EXERCISE DETAILS: Return, word for word, every line that follows.

LISTED RECORDS:
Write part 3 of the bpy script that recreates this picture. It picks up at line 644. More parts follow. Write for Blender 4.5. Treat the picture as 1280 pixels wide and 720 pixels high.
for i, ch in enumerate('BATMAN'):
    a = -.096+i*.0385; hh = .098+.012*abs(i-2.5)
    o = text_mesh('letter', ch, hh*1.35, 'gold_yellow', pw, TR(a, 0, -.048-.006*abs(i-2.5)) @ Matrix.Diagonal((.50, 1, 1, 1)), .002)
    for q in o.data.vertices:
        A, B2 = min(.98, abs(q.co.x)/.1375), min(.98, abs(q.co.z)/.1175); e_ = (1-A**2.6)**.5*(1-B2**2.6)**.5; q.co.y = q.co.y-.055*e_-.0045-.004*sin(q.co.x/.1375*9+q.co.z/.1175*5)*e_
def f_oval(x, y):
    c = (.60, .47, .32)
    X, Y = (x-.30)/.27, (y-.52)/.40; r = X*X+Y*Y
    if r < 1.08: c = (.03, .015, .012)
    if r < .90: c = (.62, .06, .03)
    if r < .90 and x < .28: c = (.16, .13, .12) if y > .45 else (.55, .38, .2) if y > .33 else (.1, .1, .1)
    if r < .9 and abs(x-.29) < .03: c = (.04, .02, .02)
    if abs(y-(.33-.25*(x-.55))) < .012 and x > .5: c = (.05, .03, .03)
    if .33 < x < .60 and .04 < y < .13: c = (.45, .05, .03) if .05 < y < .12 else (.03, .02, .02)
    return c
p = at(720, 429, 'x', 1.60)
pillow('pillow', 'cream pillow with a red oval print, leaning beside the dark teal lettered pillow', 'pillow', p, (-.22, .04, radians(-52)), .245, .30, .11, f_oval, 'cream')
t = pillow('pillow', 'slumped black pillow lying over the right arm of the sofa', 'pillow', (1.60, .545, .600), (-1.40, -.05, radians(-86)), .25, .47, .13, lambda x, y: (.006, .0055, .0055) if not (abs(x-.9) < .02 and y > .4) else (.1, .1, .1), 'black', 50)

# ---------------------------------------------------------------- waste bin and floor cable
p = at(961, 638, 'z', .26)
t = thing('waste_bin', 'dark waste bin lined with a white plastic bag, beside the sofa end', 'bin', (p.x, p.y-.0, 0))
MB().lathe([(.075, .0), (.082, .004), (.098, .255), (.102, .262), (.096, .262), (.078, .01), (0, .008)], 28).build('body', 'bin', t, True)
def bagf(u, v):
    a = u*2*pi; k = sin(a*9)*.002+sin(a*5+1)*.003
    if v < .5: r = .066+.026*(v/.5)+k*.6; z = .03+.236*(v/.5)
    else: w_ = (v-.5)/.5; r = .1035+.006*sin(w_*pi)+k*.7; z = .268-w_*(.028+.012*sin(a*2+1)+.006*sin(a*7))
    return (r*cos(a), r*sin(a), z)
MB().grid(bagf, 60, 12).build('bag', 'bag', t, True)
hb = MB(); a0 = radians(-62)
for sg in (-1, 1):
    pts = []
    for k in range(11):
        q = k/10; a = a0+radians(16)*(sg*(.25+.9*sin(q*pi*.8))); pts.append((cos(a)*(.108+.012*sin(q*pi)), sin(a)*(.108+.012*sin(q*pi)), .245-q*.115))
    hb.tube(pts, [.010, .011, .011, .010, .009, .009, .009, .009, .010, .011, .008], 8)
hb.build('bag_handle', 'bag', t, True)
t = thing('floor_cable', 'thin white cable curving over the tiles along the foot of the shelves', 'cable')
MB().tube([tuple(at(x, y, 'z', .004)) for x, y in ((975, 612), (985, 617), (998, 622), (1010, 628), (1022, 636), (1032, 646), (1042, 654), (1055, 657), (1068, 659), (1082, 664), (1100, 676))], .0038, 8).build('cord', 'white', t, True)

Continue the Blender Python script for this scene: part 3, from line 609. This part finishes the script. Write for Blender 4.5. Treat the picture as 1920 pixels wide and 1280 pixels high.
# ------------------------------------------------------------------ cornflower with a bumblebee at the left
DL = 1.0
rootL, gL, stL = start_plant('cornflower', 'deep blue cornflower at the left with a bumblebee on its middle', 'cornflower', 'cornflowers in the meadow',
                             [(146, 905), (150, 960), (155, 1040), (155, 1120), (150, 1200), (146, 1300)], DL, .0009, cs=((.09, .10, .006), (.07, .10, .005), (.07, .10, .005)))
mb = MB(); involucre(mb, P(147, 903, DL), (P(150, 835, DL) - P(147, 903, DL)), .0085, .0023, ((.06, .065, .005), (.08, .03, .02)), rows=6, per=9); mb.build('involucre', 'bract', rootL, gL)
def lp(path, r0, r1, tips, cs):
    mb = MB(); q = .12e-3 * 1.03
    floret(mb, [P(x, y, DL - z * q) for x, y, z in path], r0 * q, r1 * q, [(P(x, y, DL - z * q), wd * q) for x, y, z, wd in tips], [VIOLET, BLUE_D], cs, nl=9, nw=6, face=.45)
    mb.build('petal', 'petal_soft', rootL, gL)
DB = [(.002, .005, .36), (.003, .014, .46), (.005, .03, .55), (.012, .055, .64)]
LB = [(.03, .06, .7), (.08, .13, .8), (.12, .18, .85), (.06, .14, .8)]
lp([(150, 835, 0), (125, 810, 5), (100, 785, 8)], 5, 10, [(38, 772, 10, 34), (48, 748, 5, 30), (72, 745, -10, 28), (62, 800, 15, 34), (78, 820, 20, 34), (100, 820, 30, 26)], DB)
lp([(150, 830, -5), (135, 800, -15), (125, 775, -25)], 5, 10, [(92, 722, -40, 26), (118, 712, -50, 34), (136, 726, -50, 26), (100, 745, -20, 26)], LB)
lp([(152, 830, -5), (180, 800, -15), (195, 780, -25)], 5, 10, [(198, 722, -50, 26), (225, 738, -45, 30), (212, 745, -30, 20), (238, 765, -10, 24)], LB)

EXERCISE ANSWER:
Write part 3 of the bpy script that recreates this picture. It picks up at line 644. More parts follow. Write for Blender 4.5. Treat the picture as 1280 pixels wide and 720 pixels high.
for i, ch in enumerate('BATMAN'):
    a = -.096+i*.0385; hh = .098+.012*abs(i-2.5)
    o = text_mesh('letter', ch, hh*1.35, 'gold_yellow', pw, TR(a, 0, -.048-.006*abs(i-2.5)) @ Matrix.Diagonal((.50, 1, 1, 1)), .002)
    for q in o.data.vertices:
        A, B2 = min(.98, abs(q.co.x)/.1375), min(.98, abs(q.co.z)/.1175); e_ = (1-A**2.6)**.5*(1-B2**2.6)**.5; q.co.y = q.co.y-.055*e_-.0045-.004*sin(q.co.x/.1375*9+q.co.z/.1175*5)*e_
def f_oval(x, y):
    c = (.60, .47, .32)
    X, Y = (x-.30)/.27, (y-.52)/.40; r = X*X+Y*Y
    if r < 1.08: c = (.03, .015, .012)
    if r < .90: c = (.62, .06, .03)
    if r < .90 and x < .28: c = (.16, .13, .12) if y > .45 else (.55, .38, .2) if y > .33 else (.1, .1, .1)
    if r < .9 and abs(x-.29) < .03: c = (.04, .02, .02)
    if abs(y-(.33-.25*(x-.55))) < .012 and x > .5: c = (.05, .03, .03)
    if .33 < x < .60 and .04 < y < .13: c = (.45, .05, .03) if .05 < y < .12 else (.03, .02, .02)
    return c
p = at(720, 429, 'x', 1.60)
pillow('pillow', 'cream pillow with a red oval print, leaning beside the dark teal lettered pillow', 'pillow', p, (-.22, .04, radians(-52)), .245, .30, .11, f_oval, 'cream')
t = pillow('pillow', 'slumped black pillow lying over the right arm of the sofa', 'pillow', (1.60, .545, .600), (-1.40, -.05, radians(-86)), .25, .47, .13, lambda x, y: (.006, .0055, .0055) if not (abs(x-.9) < .02 and y > .4) else (.1, .1, .1), 'black', 50)

# ---------------------------------------------------------------- waste bin and floor cable
p = at(961, 638, 'z', .26)
t = thing('waste_bin', 'dark waste bin lined with a white plastic bag, beside the sofa end', 'bin', (p.x, p.y-.0, 0))
MB().lathe([(.075, .0), (.082, .004), (.098, .255), (.102, .262), (.096, .262), (.078, .01), (0, .008)], 28).build('body', 'bin', t, True)
def bagf(u, v):
    a = u*2*pi; k = sin(a*9)*.002+sin(a*5+1)*.003
    if v < .5: r = .066+.026*(v/.5)+k*.6; z = .03+.236*(v/.5)
    else: w_ = (v-.5)/.5; r = .1035+.006*sin(w_*pi)+k*.7; z = .268-w_*(.028+.012*sin(a*2+1)+.006*sin(a*7))
    return (r*cos(a), r*sin(a), z)
MB().grid(bagf, 60, 12).build('bag', 'bag', t, True)
hb = MB(); a0 = radians(-62)
for sg in (-1, 1):
    pts = []
    for k in range(11):
        q = k/10; a = a0+radians(16)*(sg*(.25+.9*sin(q*pi*.8))); pts.append((cos(a)*(.108+.012*sin(q*pi)), sin(a)*(.108+.012*sin(q*pi)), .245-q*.115))
    hb.tube(pts, [.010, .011, .011, .010, .009, .009, .009, .009, .010, .011, .008], 8)
hb.build('bag_handle', 'bag', t, True)
t = thing('floor_cable', 'thin white cable curving over the tiles along the foot of the shelves', 'cable')
MB().tube([tuple(at(x, y, 'z', .004)) for x, y in ((975, 612), (985, 617), (998, 622), (1010, 628), (1022, 636), (1032, 646), (1042, 654), (1055, 657), (1068, 659), (1082, 664), (1100, 676))], .0038, 8).build('cord', 'white', t, True)

Continue the Blender Python script for this scene: part 3, from line 609. This part finishes the script. Write for Blender 4.5. Treat the picture as 1920 pixels wide and 1280 pixels high.
# ------------------------------------------------------------------ cornflower with a bumblebee at the left
DL = 1.0
rootL, gL, stL = start_plant('cornflower', 'deep blue cornflower at the left with a bumblebee on its middle', 'cornflower', 'cornflowers in the meadow',
                             [(146, 905), (150, 960), (155, 1040), (155, 1120), (150, 1200), (146, 1300)], DL, .0009, cs=((.09, .10, .006), (.07, .10, .005), (.07, .10, .005)))
mb = MB(); involucre(mb, P(147, 903, DL), (P(150, 835, DL) - P(147, 903, DL)), .0085, .0023, ((.06, .065, .005), (.08, .03, .02)), rows=6, per=9); mb.build('involucre', 'bract', rootL, gL)
def lp(path, r0, r1, tips, cs):
    mb = MB(); q = .12e-3 * 1.03
    floret(mb, [P(x, y, DL - z * q) for x, y, z in path], r0 * q, r1 * q, [(P(x, y, DL - z * q), wd * q) for x, y, z, wd in tips], [VIOLET, BLUE_D], cs, nl=9, nw=6, face=.45)
    mb.build('petal', 'petal_soft', rootL, gL)
DB = [(.002, .005, .36), (.003, .014, .46), (.005, .03, .55), (.012, .055, .64)]
LB = [(.03, .06, .7), (.08, .13, .8), (.12, .18, .85), (.06, .14, .8)]
lp([(150, 835, 0), (125, 810, 5), (100, 785, 8)], 5, 10, [(38, 772, 10, 34), (48, 748, 5, 30), (72, 745, -10, 28), (62, 800, 15, 34), (78, 820, 20, 34), (100, 820, 30, 26)], DB)
lp([(150, 830, -5), (135, 800, -15), (125, 775, -25)], 5, 10, [(92, 722, -40, 26), (118, 712, -50, 34), (136, 726, -50, 26), (100, 745, -20, 26)], LB)
lp([(152, 830, -5), (180, 800, -15), (195, 780, -25)], 5, 10, [(198, 722, -50, 26), (225, 738, -45, 30), (212, 745, -30, 20), (238, 765, -10, 24)], LB)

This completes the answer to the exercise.